Okay, hier noch ein Fun Fact, der keiner ist, am detailverliebten Rande: durch
den krassen Dialekt der schottischen Bevölkerung dürfte ohne Untertitelung
wahrscheinlich selbst ein englischer Muttersprachler, abseits von Scarlett,
kaum ein gesprochenes Wort verstehen. Was sinnigerweise beiträgt zum
vorherrschenden Gefühl von Entfremdung, Fremdheit, Befremdlichkeit, in
welches man hineingeworfen wird. Außerdem unterstreicht es noch einmal
den zutiefst cinematischen Ansatz von "Under The Skin", auch im
Kontrast stehend zur eher satirisch gefärbten Buchvorlage die angeblich
keine ausdeutbaren Unsicherheiten hinterläßt, wenn die Dialoge
zur Nebensache geraten dürfen und man trotzdem oder gerade deswegen das
Wesentliche mitbekommt.
So.
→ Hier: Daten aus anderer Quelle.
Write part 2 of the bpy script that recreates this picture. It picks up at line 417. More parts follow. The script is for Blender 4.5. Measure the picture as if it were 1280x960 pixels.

Jetzt will ich zeitnah unbedingt auch noch "Birth" sehen. Schön,
daß, wie der Zufall es so will, bei mir im Regal seit längerem
eine Kopie desselben liegt. Bin schon sehr gespannt. Es wird wirklich mal
Zeit.
Wird dort ebenso wie hier an den Grundfesten der Wahrnehmung und der Selbstverständlichkeit
der Existenz gerüttelt? Bleibt man mit Fragen und Einsichten zurück?
tldr:
Es liegt eine grundlegende Tragik darin, wenn eröffnetes Potential unausgeschöpft
bleibt, wenn die einzigartige Schneeflocke sich auflöst, noch bevor sie
sich herauszukristallisieren vermag. Und es liegt eine grundlegende Tragik
begründet in unaufgelöster Vereinzelung.